But if you receive a 9000 MTU frame on an "input" interface that results 
sending it out on an interface of a 1500 MTU, then if you set DF bit the frame 
will just be dropped by the router. If you want your data to "cross" your frame 
over a different MTU path, then you can not set DF to 1. This is a quite simple 
and easy thing to demonstrate. Just create a simple virtual lab with 3 Linux 
doing routing and test it. So, if your goal is to communicate over paths that 
may have a MTU lower than 9000 you better make sure your server sends out a 
frame that the path can support.


From: Fabrice Bacchella <fabrice.bacche...@orange.fr>
Sent: Tuesday, August 8, 2017 1:37 PM
To: Moacir Ferreira
Cc: users@ovirt.org
Subject: Re: [ovirt-users] Users Digest, Vol 71, Issue 37

The border router will do like any other router on the world. If the DF bit is 
set (common case) or if it's IPv6, it will not fragment but send an ICMP.

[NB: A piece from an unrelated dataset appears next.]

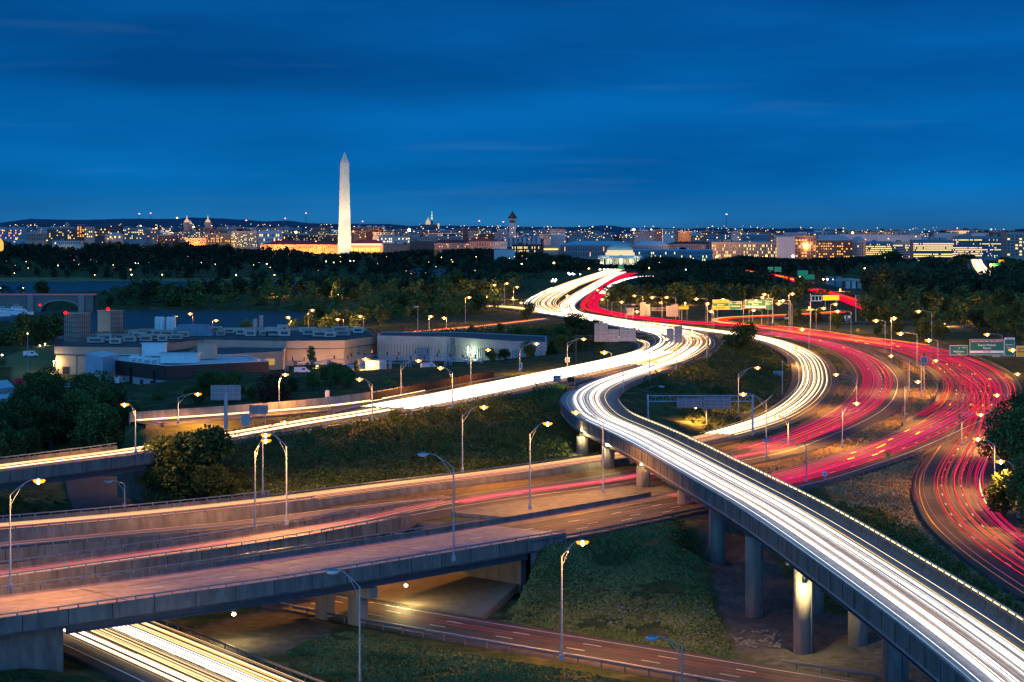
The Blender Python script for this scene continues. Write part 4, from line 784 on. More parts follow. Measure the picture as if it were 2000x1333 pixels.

Le 8 août 2017 à 13:34, Moacir Ferreira 
<moacirferre...@hotmail.com<mailto:moacirferre...@hotmail.com>> a écrit :

True! But in some point of the network it may be necessary to make the MTU 
1500. For example, if your data need to cross the Internet. The border router 
in between your LAN and the Internet will have to fragment a large frame back 
to a normal one to send it over the Internet. This router will just "die" if 
you have a heavy load.


From: Fabrice Bacchella 
Sent: Tuesday, August 8, 2017 12:23 PM
To: Moacir Ferreira
Cc: users@ovirt.org<mailto:users@ovirt.org>
Subject: Re: [ovirt-users] Users Digest, Vol 71, Issue 37

Le 8 août 2017 à 11:49, Moacir Ferreira 
<moacirferre...@hotmail.com<mailto:moacirferre...@hotmail.com>> a écrit :

This is by far more complex. A good NIC will have an offload engine (LSO - 
Large Segment Offload) and, if so, the NIC driver will report a MTU of 64K to 
the IP stack. The IP stack will then send data to the NIC as if the MTU were 
64K and the NIC will fragment it to the size of the "declared" MTU on the 
interface so PMTUD will not be efficient in such scenario. If all this takes 
place in the server, then you get no problem. But if a standard router is 
configured to support 9K jumbo frame in one interface (i.e.: LAN connection) 
and 1500 in another (i.e.: WAN connection) then the router will be responsible 
for the fragmentation.

That's happen only if the bit don't fragment is not set, otherwise router are 
not allowed to do that and send back a "packet to big" ICMP, it's called path 
mtu discovery. To my knowledge, it's usually set, and even mandatory on IPv6.